【第664回】 手を名剣に鍛え、つかう

見取り稽古をしていて、最近特に気になる事のひとつに、技を掛ける側の手に力がこもっておらず、手と腰腹が繋がっていないまま、手だけを振りまわして技を掛けていることである。何故最近それが気になり出したかを考えると、手は名刀のようにつかわなければならないということが分かり、その鍛錬をしているからだろう。

手は切れ味のいい名刀のようにつかわなければ、力も出ないし、いい技もつかえないことは確かである。稽古をしていけば分かる、
名刀の手とは、折れ曲がらずに真っすぐな手、抑えられても打たれても耐えられる弾力性がある柔軟性のある手、一刀両断できるような切れ味がいい手、自在に動ける手等である。

しかしこのような名刀の手をつくるのは容易ではないだろう。その理由は、稽古を続けて行けば出来るようになるわけではないからである。理に叶った稽古や鍛錬をする必要があるのである。
「折れ曲がらずに真っすぐな手」をつくるとして、手先から肩まで突っ張っても、それは折れ曲がらないまっすぐの手とはならない。ちょっと強い力で打たれたり、抑えられれば、折れ曲がってしまうはずである。
「折れ曲がらずに真っすぐな手」をつくるためには、まず、手先から肩までの手を構成している部位をそれぞれ鍛えなければならない。手先(指、手の平・甲)、腕、上腕、肩・肩周辺をそれぞれ鍛えるのである。しかしこれらを一緒に手として鍛えようとしても、力などが分散してしまい、十分鍛える事ができないものである。

また、これらの部位に分かれる関節もそれぞれ鍛えなければならない。指、手首、肘、肩をそれぞれ鍛えるのである。しかし、これは合気道の技(形)の稽古にあり、誰もが稽古をしているものである。尚、最近は指を攻める(鍛える)技はほとんど見受けられなくなったが、過っては練習し、鍛錬していたものだ。例えば、力の無い女性の三教は、女性に相手の手の平・甲ではなく、指を掴んで抑えさせたし、また、護身術としても、指を攻めるのは有効だと教わった。

上記の体の部位や関節をそれぞれ鍛える上で大事な事は、一つは、各部位がそれぞれ独立独歩と自主性をもって鍛えることである。指なら指だけを一本ずつ鍛えていくのである。二つ目は、それらの各部位や関節を気で鍛える事である。これまでは息に合わせてやったが、息が先に出ると上手くいかない。まずは、気(気持ち)を出して、気によって力を入れていくのである。
三つ目は、気を十字につかう事である。例えば、手先(手の平・甲)を名刀の切っ先になるように鍛えるために、気を手先に流し、それに従って力を流す。これは気と力の縦の流れである。次に引き続き、手先をこの縦に対して横(手先の上下左右)に気を流す。ここで気と力が前と上下左右に流れる(膨らむ)が、この気と力は同時に腰腹に向かって流れ、腰腹と結びつく。縦の流れである。つまり、気と力は、縦、横、縦と十字に流れたわけである。
これで手先が名刀の切っ先になったわけであるが、腰腹と繋がっているので、その間にある腕、上腕にも気と力が流れ名刀になるのである。

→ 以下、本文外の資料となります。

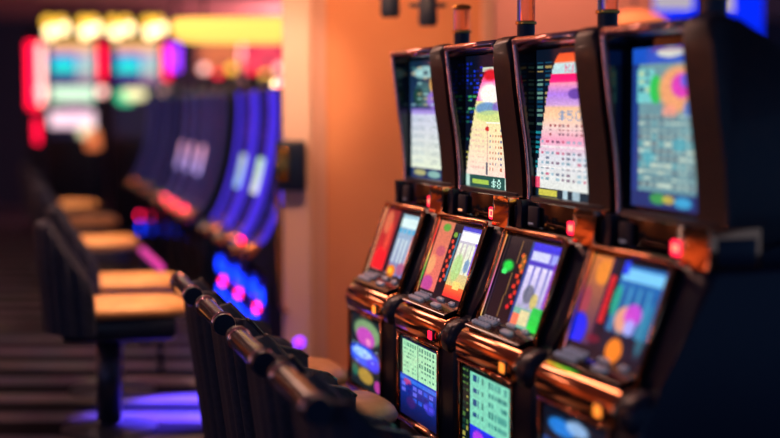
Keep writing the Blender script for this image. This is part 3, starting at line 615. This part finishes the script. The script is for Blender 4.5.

これで名刀と腰腹が結び、腰腹で名刀がつかえるようになるのである。後は、刃筋が通り、名刀として働けるよう、法則に則って名刀をつかっていけばいい。

尚、以前、手(手先から肩)を一本の名刀の手や手先をつくるために、イクムスビの息でつくればいいと書いた。イーと息を吐きながら手先や手に力を出し、クーで息を引きながら手先や手に力一杯力を出し、そして息を吐きながら更に力を出すのである。これで真っすぐな折れ曲がらない名刀の手が出来る。
しかし、残念ながらこの名刀は技をつかうには限界があるようであり、言うなれば、お飾りの名刀ということになる。この名刀では、呼吸法をやっても、押したり引く力は強いが、腰腹の力が十分につかえないし、腰腹との繋がりも切れやすいのである。

それに引きかえて、今回の名刀はお飾りにもなるが、技の錬磨で十分活躍できる名刀である。多少強く持たれようが、相手の力に抑えられても折れ曲ったりしないだけでなく、相手を引っ付けてしまい、相手を浮かして、力を抜いてしまうものである。
諸手取の二人掛け、三人掛けはこれでやるほかないように思える。